WORK INSTRUCTIONS: In the material below, list every line carrying the string "only".
- - - - - - -
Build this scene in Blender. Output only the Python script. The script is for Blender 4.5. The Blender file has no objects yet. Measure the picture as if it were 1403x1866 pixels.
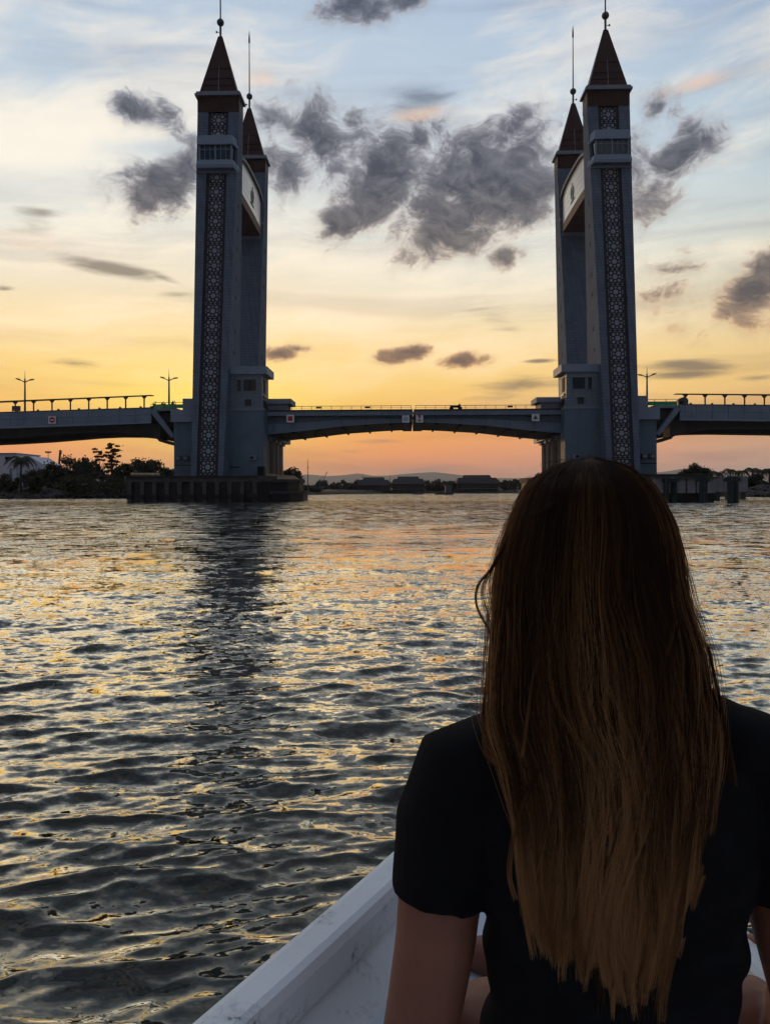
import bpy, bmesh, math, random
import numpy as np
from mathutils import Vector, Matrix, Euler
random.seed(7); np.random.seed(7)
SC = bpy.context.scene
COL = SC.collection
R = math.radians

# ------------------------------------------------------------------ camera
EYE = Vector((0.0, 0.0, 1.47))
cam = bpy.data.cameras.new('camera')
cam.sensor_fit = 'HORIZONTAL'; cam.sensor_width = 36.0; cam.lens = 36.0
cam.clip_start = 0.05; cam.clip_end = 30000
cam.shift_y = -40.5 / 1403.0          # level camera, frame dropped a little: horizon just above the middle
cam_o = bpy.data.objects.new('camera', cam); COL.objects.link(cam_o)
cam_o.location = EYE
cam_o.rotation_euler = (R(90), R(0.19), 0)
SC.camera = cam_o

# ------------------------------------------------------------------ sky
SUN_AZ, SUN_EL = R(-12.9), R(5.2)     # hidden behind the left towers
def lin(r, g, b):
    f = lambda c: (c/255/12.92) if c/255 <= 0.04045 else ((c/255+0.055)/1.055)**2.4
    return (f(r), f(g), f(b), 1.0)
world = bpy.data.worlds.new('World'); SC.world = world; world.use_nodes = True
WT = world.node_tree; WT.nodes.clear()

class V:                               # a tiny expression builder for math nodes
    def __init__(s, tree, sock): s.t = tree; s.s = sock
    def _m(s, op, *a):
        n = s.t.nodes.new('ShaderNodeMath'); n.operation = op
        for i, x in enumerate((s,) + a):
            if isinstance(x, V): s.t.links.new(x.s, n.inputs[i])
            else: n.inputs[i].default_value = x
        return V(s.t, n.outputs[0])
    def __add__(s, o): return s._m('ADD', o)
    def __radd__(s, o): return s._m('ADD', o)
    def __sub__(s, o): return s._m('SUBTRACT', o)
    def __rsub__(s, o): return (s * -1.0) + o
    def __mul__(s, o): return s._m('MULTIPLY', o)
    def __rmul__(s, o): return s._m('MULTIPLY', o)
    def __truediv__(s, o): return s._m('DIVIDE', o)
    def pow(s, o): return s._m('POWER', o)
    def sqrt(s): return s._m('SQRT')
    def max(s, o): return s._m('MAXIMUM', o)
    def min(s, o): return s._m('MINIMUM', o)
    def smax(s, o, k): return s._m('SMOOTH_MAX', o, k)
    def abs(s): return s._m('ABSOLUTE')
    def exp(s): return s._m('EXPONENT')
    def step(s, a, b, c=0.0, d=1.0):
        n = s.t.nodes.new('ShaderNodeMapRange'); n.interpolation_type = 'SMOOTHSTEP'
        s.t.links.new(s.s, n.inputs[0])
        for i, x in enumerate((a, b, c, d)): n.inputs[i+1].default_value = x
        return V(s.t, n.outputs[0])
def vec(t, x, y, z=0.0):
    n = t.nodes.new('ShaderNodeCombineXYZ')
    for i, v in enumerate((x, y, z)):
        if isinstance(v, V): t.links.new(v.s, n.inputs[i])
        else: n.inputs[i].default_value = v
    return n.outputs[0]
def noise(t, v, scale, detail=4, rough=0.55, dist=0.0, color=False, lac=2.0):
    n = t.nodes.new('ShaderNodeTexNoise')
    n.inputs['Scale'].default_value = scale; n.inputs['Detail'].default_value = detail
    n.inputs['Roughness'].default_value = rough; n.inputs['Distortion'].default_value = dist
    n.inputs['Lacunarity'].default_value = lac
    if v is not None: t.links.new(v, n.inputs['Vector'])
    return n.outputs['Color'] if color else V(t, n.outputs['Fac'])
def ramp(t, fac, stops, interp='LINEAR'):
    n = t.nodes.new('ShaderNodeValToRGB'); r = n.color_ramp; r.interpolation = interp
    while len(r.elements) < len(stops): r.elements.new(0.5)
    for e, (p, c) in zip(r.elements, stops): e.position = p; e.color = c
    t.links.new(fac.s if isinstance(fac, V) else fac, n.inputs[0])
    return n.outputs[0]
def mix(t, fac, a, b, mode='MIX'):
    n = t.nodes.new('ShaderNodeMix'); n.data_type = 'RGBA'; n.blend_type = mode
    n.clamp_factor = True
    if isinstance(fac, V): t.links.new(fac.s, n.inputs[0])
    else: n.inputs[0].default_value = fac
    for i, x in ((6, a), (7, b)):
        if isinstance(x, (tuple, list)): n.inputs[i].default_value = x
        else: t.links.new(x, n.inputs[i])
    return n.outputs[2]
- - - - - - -
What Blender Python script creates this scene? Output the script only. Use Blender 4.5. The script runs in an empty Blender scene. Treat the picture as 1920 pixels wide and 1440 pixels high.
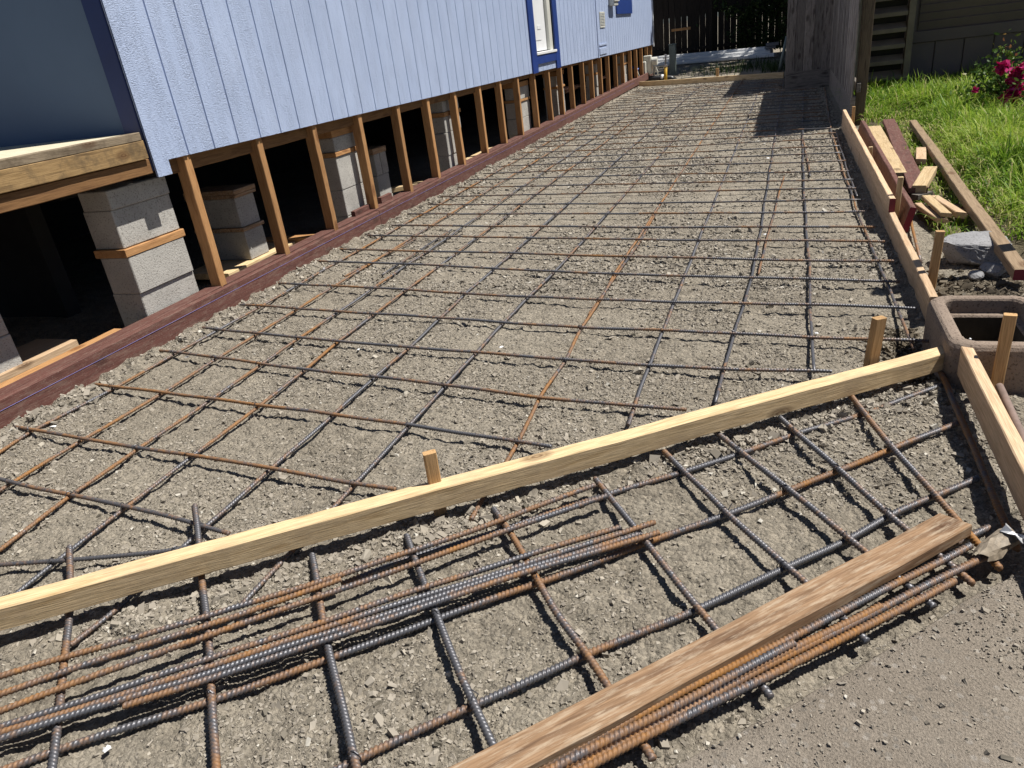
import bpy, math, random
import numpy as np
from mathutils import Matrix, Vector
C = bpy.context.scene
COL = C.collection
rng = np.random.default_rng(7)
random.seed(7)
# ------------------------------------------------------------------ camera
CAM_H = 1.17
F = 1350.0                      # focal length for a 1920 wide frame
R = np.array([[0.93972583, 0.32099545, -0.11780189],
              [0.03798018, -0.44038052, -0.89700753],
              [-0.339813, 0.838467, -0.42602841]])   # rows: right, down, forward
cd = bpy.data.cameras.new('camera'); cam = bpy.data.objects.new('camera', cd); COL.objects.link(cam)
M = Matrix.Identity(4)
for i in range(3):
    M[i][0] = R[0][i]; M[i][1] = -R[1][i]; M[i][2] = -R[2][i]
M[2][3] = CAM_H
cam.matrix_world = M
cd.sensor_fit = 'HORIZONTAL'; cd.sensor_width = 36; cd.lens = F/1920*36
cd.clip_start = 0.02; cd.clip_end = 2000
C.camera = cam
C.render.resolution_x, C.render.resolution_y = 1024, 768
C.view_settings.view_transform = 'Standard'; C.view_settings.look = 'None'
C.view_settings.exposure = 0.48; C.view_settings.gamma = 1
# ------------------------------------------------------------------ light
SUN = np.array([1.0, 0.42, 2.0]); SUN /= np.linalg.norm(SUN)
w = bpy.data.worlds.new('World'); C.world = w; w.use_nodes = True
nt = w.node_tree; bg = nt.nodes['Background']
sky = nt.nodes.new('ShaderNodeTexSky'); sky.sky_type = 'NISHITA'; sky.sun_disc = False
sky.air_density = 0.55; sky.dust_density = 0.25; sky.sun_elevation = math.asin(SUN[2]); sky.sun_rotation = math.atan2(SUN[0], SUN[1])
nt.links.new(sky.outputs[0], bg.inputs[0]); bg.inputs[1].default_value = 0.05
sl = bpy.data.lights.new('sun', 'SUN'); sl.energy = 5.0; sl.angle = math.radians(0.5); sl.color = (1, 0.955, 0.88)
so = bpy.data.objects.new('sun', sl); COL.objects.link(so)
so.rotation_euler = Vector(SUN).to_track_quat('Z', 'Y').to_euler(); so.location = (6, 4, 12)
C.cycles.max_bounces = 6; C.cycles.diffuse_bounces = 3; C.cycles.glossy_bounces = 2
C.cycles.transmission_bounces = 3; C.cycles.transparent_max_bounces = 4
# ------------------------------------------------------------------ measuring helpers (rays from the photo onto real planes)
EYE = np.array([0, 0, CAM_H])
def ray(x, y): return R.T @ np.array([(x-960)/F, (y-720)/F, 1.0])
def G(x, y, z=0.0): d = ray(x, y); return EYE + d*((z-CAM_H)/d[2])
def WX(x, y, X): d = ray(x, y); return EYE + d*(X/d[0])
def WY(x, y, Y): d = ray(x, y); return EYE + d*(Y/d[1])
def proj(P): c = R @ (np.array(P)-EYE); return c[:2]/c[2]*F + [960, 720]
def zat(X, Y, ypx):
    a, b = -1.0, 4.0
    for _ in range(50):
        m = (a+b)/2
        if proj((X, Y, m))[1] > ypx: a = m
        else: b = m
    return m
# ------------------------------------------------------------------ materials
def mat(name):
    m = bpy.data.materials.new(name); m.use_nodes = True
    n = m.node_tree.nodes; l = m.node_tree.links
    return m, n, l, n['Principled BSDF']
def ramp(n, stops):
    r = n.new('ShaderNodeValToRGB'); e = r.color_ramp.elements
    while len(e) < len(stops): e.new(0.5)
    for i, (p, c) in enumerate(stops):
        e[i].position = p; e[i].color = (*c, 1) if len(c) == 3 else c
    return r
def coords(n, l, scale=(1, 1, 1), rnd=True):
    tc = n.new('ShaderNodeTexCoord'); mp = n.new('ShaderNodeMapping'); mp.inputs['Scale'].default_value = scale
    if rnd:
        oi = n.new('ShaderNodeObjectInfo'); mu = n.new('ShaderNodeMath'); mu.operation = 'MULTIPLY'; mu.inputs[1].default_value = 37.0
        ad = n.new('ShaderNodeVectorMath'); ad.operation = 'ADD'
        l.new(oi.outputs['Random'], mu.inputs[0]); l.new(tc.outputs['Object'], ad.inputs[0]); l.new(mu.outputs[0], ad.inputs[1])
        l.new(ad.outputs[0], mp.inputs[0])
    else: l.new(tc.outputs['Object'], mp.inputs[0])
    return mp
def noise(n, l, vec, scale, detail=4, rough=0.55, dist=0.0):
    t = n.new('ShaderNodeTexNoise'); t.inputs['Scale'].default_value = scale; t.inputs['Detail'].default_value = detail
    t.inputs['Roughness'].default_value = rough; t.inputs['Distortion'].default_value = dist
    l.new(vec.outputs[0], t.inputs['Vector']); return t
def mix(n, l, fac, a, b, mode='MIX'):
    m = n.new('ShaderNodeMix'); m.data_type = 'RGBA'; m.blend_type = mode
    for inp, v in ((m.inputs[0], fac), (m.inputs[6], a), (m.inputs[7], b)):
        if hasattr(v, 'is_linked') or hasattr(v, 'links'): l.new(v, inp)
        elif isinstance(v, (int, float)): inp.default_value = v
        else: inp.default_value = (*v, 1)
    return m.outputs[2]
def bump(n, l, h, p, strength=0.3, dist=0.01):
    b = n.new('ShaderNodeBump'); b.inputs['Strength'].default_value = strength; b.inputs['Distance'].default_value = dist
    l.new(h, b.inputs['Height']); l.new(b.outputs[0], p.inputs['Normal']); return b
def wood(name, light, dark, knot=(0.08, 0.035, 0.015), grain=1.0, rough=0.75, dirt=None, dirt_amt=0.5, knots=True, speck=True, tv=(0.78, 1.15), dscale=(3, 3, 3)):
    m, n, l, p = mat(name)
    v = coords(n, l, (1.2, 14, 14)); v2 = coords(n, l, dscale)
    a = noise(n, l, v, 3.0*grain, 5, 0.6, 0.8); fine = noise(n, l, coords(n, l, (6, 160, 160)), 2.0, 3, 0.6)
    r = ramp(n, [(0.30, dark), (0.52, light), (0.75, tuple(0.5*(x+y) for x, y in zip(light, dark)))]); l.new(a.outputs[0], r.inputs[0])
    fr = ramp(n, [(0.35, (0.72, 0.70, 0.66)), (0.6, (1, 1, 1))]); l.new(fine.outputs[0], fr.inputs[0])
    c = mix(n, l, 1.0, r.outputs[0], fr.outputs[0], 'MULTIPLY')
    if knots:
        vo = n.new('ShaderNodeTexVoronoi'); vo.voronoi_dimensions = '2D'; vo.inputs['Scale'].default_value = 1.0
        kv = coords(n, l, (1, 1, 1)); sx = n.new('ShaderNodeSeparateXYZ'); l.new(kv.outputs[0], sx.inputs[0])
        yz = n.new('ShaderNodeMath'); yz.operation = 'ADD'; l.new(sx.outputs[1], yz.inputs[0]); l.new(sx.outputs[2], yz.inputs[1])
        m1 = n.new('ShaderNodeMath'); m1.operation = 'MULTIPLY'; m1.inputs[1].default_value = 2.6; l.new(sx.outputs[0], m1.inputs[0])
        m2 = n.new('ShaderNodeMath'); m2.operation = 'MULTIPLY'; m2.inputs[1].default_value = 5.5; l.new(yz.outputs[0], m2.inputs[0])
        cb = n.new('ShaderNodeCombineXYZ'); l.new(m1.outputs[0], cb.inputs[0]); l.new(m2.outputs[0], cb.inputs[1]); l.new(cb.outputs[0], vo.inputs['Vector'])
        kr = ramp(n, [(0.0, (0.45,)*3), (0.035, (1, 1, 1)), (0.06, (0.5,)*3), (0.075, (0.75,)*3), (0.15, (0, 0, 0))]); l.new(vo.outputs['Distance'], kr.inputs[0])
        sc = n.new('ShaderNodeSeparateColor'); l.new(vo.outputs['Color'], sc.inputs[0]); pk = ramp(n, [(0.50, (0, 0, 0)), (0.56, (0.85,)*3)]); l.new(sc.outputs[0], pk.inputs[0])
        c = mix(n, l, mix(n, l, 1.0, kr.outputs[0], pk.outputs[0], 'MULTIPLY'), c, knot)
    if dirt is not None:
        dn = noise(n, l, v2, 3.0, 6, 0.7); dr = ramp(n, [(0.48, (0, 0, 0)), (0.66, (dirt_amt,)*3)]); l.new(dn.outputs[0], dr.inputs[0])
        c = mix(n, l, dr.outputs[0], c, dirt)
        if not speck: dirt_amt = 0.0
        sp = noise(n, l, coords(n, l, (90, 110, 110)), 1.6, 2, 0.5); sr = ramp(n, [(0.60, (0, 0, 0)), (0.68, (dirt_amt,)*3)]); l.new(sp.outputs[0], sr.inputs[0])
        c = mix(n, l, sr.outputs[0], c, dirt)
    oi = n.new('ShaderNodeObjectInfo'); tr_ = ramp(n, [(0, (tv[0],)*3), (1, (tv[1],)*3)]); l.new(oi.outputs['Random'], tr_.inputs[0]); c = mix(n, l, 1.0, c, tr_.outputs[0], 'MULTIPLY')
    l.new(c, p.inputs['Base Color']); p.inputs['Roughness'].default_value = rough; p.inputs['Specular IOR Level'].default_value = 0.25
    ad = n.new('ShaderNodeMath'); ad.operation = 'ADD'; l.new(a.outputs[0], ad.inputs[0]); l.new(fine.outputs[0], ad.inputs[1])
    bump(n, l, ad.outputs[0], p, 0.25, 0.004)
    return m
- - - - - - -
RESPONSE:
Build this scene in Blender. Output only the Python script. The script is for Blender 4.5. The Blender file has no objects yet. Measure the picture as if it were 1403x1866 pixels.
What Blender Python script creates this scene? Output the script only. Use Blender 4.5. The script runs in an empty Blender scene. Treat the picture as 1920 pixels wide and 1440 pixels high.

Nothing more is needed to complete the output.